Near the top, there are some intersecting logging trails so watch carefully for blazes (it’s once again open in this part so they’re visible, you just have to look)

At 40.292858 -79.317020 there are 2 turns that could be problematic as there are roughly 5 trails that come together in just a few yards. Watch for red blazes to the right and head for the powerline.

When you get to that point, you’re almost there and we broke through onto the powerline to find a red-painted telephone pole, lots of young blackberry bushes and not much else. 

The view does not, in my opinion, inspire feelings of “wow, what a view”... you may feel differently and perhaps it would have been different with lower expectations.

(but I doubt it)

We, again, looked around just to be certain that the red phone pole was the end but the inspection was far less thorough than it was around the white pipe and we soon headed back toward the car. 

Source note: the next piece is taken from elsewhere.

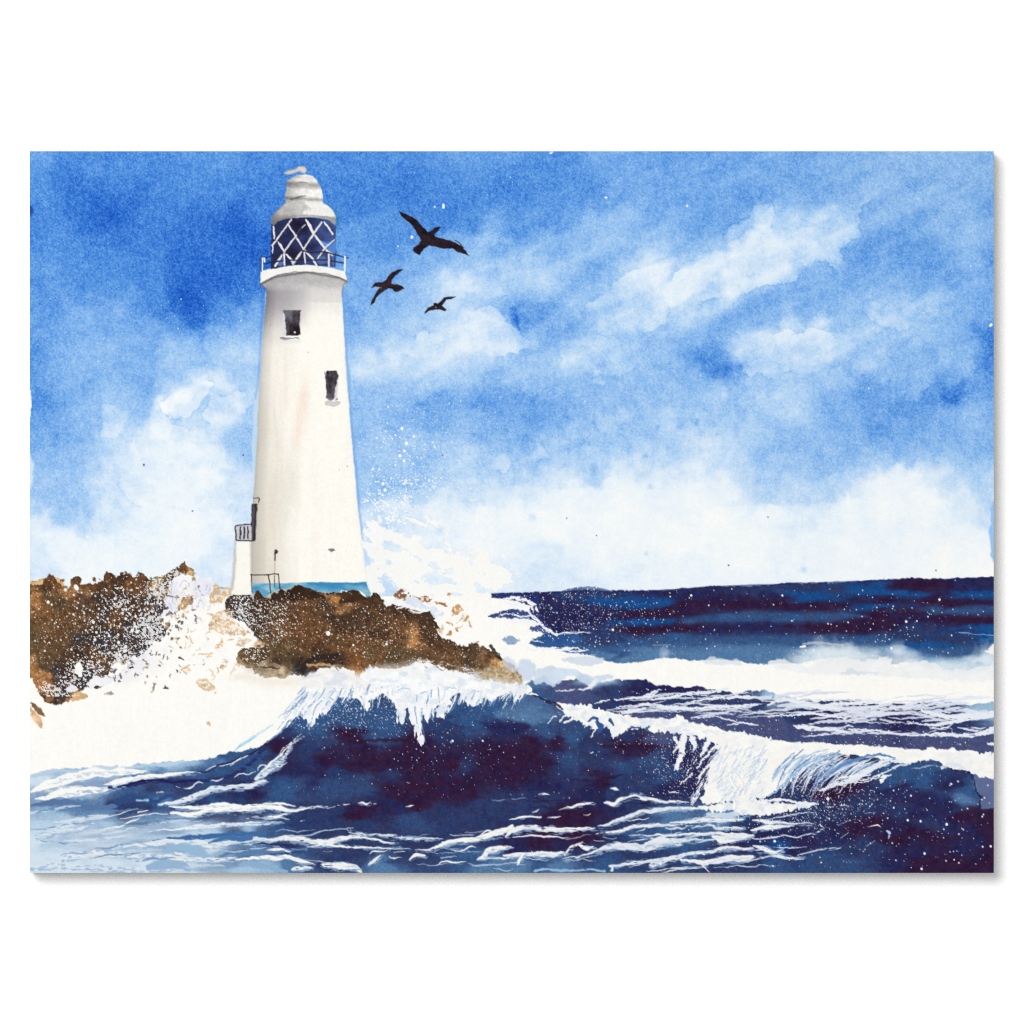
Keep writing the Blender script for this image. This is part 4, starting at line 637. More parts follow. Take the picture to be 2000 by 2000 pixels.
for pts, c in (([(418, 1142), (430, 1146), (448, 1150), (454, 1158), (440, 1168), (428, 1178), (412, 1178), (408, 1168)], (206, 162, 110)), ([(410, 1215), (420, 1200), (440, 1190), (452, 1205), (470, 1222), (490, 1236), (480, 1240), (450, 1242), (430, 1236), (412, 1230)], (208, 168, 122)), ([(494, 1262), (504, 1250), (516, 1258), (510, 1266)], (216, 176, 130)), ([(462, 1256), (480, 1248), (490, 1252), (470, 1264)], (220, 184, 140)), ([(385, 1280), (392, 1276), (416, 1274), (412, 1284), (396, 1284)], (218, 184, 142)), ([(384, 1308), (398, 1306), (404, 1300), (408, 1308), (390, 1314)], (218, 184, 142)), ([(356, 1306), (366, 1300), (370, 1290), (372, 1310), (362, 1316)], (210, 168, 122)), ([(384, 1330), (396, 1326), (412, 1332), (418, 1344), (408, 1350), (394, 1344)], (222, 190, 146)), ([(352, 1186), (362, 1178), (366, 1190), (358, 1196)], (206, 164, 116)), ([(322, 1225), (328, 1205), (334, 1218), (328, 1228)], (204, 160, 110)), ([(419, 1266), (432, 1252), (434, 1258), (424, 1270)], (204, 160, 112)), ([(450, 1320), (454, 1302), (466, 1296), (470, 1300), (460, 1312)], (220, 192, 150)), ([(366, 1216), (370, 1206), (373, 1214), (370, 1222)], (186, 140, 96)), ([(330, 1252), (336, 1240), (340, 1248), (346, 1254), (338, 1258)], (216, 176, 134)),
               ([(770, 1162), (780, 1152), (792, 1152), (785, 1160), (800, 1158), (804, 1170), (792, 1178), (778, 1170)], (140, 88, 48)), ([(812, 1166), (822, 1164), (842, 1170), (832, 1176), (840, 1180), (818, 1172)], (146, 94, 54)), ([(850, 1176), (868, 1178), (872, 1184), (858, 1182)], (168, 112, 70)), ([(872, 1160), (882, 1156), (880, 1166)], (196, 146, 100)), ([(884, 1200), (886, 1184), (896, 1182), (902, 1192), (896, 1198)], (192, 140, 88)), ([(890, 1216), (906, 1202), (904, 1206), (894, 1214)], (200, 158, 112)), ([(904, 1214), (914, 1202), (918, 1210), (908, 1216)], (186, 136, 84)), ([(890, 1228), (900, 1224), (904, 1220), (896, 1230)], (190, 140, 90)), ([(872, 1214), (884, 1218), (886, 1224), (876, 1220)], (190, 142, 92)), ([(870, 1238), (880, 1232), (880, 1240)], (180, 128, 78)), ([(856, 1228), (866, 1222), (864, 1238), (858, 1240)], (210, 176, 134)), ([(916, 1214), (924, 1220), (920, 1224)], (196, 150, 104))):
    w, a, d = area(pts, ((3, 9), (2, 4)), 1.0, int(pts[0][0] + pts[0][1]))
    hole = sst(.36, .50, fbm(XX[w] / 6, YY[w] / 6, int(pts[0][0]) % 11, 3) + .22 * np.exp(-np.clip(-d, 0, None) / 2.0))
    cc = np.array(c) / 255 * (1 + .5 * (fbm(XX[w] / 12, YY[w] / 10, 3, 3) - .5))[..., None]
    put(w, a * (.18 + .74 * hole) * (.85 if c[0] > 195 else 1), np.clip(cc, 0, 1), ROCK)
# dark cleft lines and ochre lights on the rocks
for pt, r, c in (("500,1302 530,1304 546,1304", "1 2 1", (48, 34, 34)), ("588,1312 600,1294 620,1284 640,1282 660,1280", "6 6 5 5 4", (46, 38, 38)), ("650,1292 656,1304 662,1312", "3 2.4 1", (50, 38, 34)), ("664,1290 672,1300", "3 2", (50, 38, 34)), ("640,1290 648,1300", "3 2", (50, 38, 34)), ("640,1161 652,1158", "2 2", (36, 26, 24)), ("660,1160 668,1158", "1.6 1.6", (36, 26, 24)), ("648,1168 662,1172 675,1168", "3 5 4", (190, 128, 66)), ("805,1240 812,1252 820,1258", "5 4 2", (180, 128, 76)), ("958,1262 968,1276 980,1288", "3 3 2", (44, 36, 30)), ("536,1158 560,1152", "3 2", (170, 160, 140)), ("600,1300 640,1298 655,1302", "2 3 1", (206, 168, 120)), ("676,1300 700,1314 712,1324", "1 2 1", (170, 120, 70)), ("546,1256 552,1250 562,1248", "1 1 .7", (80, 52, 34))):
    P = [tuple(map(float, q.split(','))) for q in pt.split()]
    stroke(P, [float(v) for v in r.split()], c, ROCK, rough=((2, 7), (1.2, 4)), seed=int(P[0][0]), alpha=.85)

for pt, r, c, al in (("455,1318 490,1322 520,1330 560,1334 590,1330", "7 9 10 10 7", (240, 232, 218), .75), ("600,1326 630,1316 665,1314 700,1330", "6 8 8 6", (244, 238, 228), .7), ("700,1322 740,1312 790,1306 830,1298", "6 8 9 6", (240, 238, 234), .65), ("860,1316 910,1322 960,1336 1015,1344", "7 10 11 8", (236, 232, 226), .75), ("470,1300 500,1306 540,1312", "4 6 5", (196, 176, 150), .45)):
    P = [tuple(map(float, q.split(','))) for q in pt.split()]
    stroke(P, [float(v) for v in r.split()], c, None, rough=((6, 24), (3, 7)), soft=9, seed=int(P[0][0]), alpha=al)
# ---- spray thrown over the rocks: dense white tooth, then drops
def speck(mask, th_hi, seed, c=(246, 246, 246), sc=2.5, rows=None, ax=1.0):
    """white flecks whose cover follows a 0..1 map"""
    w = rows
    n = vn(XX[w] / sc, YY[w] / (sc * ax), seed) * .72 + vn(XX[w] / (sc * .55), YY[w] / (sc * .55), seed + 3) * .28
    a = sst(1 - mask - .05, 1 - mask + .05, n * th_hi)
    put(w, a * .84, c)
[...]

By this point, Cathy & I were both wishing that we’d brought more water (how much could we need for 2 miles, right?) but at least she was no longer saying “I’m going to kill you when we get to the car”.

Coming down, be careful around GPS 40.289644 -79.315743. There is a sharp left to make a switchback and we (very briefly) missed the turn and followed the logging trail past it.

There is a double blaze on a tree to the left but we managed to miss it. The trail is, however, blazed often enough that our error was soon obvious and we backtracked no more than 50 yards to the turn.

After that, it was, as they say, all downhill and neither of us was disappointed to see the car where, thankfully, she relented on her threats and decided not to kill me.  (honestly, why wait?  If she'd killed me near the top, she would have more water...)

According to my inReach, the elevation gain on the Alligewi Rocks trail was about 650 feet so total elevation gain for both trails (total of just under 4 miles roundtrip) was a little over 1400 feet. Certainly not New Hampshire but not a bad workout and you’re unlikely to see anyone so you can huff and puff while resting on a log and nobody will judge.